Demetrio parla della penna come di un “retrovisore instabile, regolato dal presente in fuga”. E sottolinea: «Green autobiography, aderendo a un progetto più ambizioso, può significare ricostruire a ritroso la nostra intera esistenza, sia essa ancora breve di anni o matura, nei suoi momenti salienti contraddistinti dal rapporto con le cose, viventi o meno, della natura: senza trascurare quegli istanti incantati, indimenticabili e ormai lontani, vissuti dinanzi a una conchiglia, a un cespuglio di more, ai profumi di un viale di tigli, né dimenticando di scrivere delle nostre esperienze alla ricerca delle lezioni che essa ci impartisce nel percorrere una dopo l’altra le stagioni della vita. Poiché così come la natura cambia, anche i nostri rapporti con essa mutano: si fanno più intensi, autunnali e appassionati, si riaccendono offrendoci gioie, consolazioni, nostalgie, malinconie, altri sentimenti e affetti che fanno della natura lo sfondo delle nostre storie, le quinte delle nostre avventure, il palcoscenico dei nostri amori».

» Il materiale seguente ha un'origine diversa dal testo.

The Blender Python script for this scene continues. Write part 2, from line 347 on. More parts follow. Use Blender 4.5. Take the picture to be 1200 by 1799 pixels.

«Nella mente» sottolinea Demetrio, «i ricordi affiorano dal buio a ondate lente, successive; portano a galla non detriti, scarti e immondizie, ma scene, incontri e momenti avvolti in crisalidi di grande tenerezza che attendevano di riapparire, anzi spingevano per tornare alla luce della coscienza». Giunge forte il suo invito a scrivere adottando «un allenamento possibilmente quotidiano; è emotivamente piacevole abbandonarsi alla corrente, senza badare ad anni precisi, a compleanni o all’esattezza temporale del ricordo». E conclude: «Tutti noi abbiamo un albero che ci piace, perché è stato il primo: il mio, scopro alla fine, è lei. Mi ha insegnato ad annusare quei fiori bianchi e carnosi, troppo inebrianti nei mesi già afosi di luglio, a salire tra i suoi rami bassi, nel sogno che si innalzasse, a costruire altre piroghe, non più da bambino, da abbandonare alla corrente quando ne ho l’occasione. Credo mi abbia affidato il compito di non dimenticarla, perché la magnolia è pianta sempreverde, il vessillo di un’illusione di stabilità, nonostante il trascorrere delle stagioni della vita che vedo ora, una per una, più chiaramente di prima». Una magnolia è nella vita di tutti.